Летом 1917 года в Гнаденфрее некоторые пленные офицеры усиленно играли в теннис. Состязания в теннис – русские против французов или англичан – обставлялись очень торжественно. Теннисная площадка и ограждения украшались национальными флагами (симпатичный комендант на это не обращал внимания), выносились из комнат скамейки и устраивался амфитеатр; на высокой площадке садился арбитр со звонком. Публика – почти все пленные офицеры – держала разные «пари», входила даже в некоторый азарт и… забывала о плене!

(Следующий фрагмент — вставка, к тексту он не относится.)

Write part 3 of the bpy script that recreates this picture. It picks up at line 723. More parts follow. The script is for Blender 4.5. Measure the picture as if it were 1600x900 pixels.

Лекции продолжались и летом. Очень интересную лекцию из области химии блестяще прочитал талантливый прапорщик Н. Степун. Еще более интересное сообщение сделал симпатичный наш «звездочет», как мы его называли – Генерального штаба (астрономического отдела) капитан Рамат (латыш), из области звездного неба, иллюстрируя лекцию схемами из планетного мира. Мы прослушали эту лекцию с захватывающим интересом. Были и другие лекции. Вообще, можно сказать, что мы тогда много жили духовной жизнью.
В нашей внутренней, «комнатной» жизни нужно отметить занятия выпиливанием, выжиганием и резьбой по дереву, для чего, с разрешения комендатуры, некоторые офицеры выписывали необходимые инструменты и принадлежности. Благодаря этому наша церковь еще более украсилась красивыми резными киотами и рамами к иконам.
Были офицеры, которые занимались и чисто женским рукоделием: художественным вышиванием, плетением и вязанием.
Некоторые офицеры брали уроки рисования у художников и копировали картины с литографий, выписанных из Дрездена и Берлина. Вообще, многие офицеры немало оставили своих денег в Германии, выписывая разные предметы, как, например, копии знаменитых картин Дрезденской галереи и других музеев, предметы роскоши вроде дорожных несессеров, дорогих кружев, страусовых перьев, тонкого белья, шелковых одеял и т. п., для будущих подарков при возвращении домой. Вряд ли кто из русских пленных довез эти подарки по назначению, потому что когда возвращались в Россию, там уже вовсю гуляла «великая, бескровная» на фоне сильного голода, да и в Германии начинался «спартакизм», но об этом ниже.
Кому-то в нашем кружке пришло в голову устроить показную выставку всевозможных изделий и работ офицеров в плену. Комендант разрешил.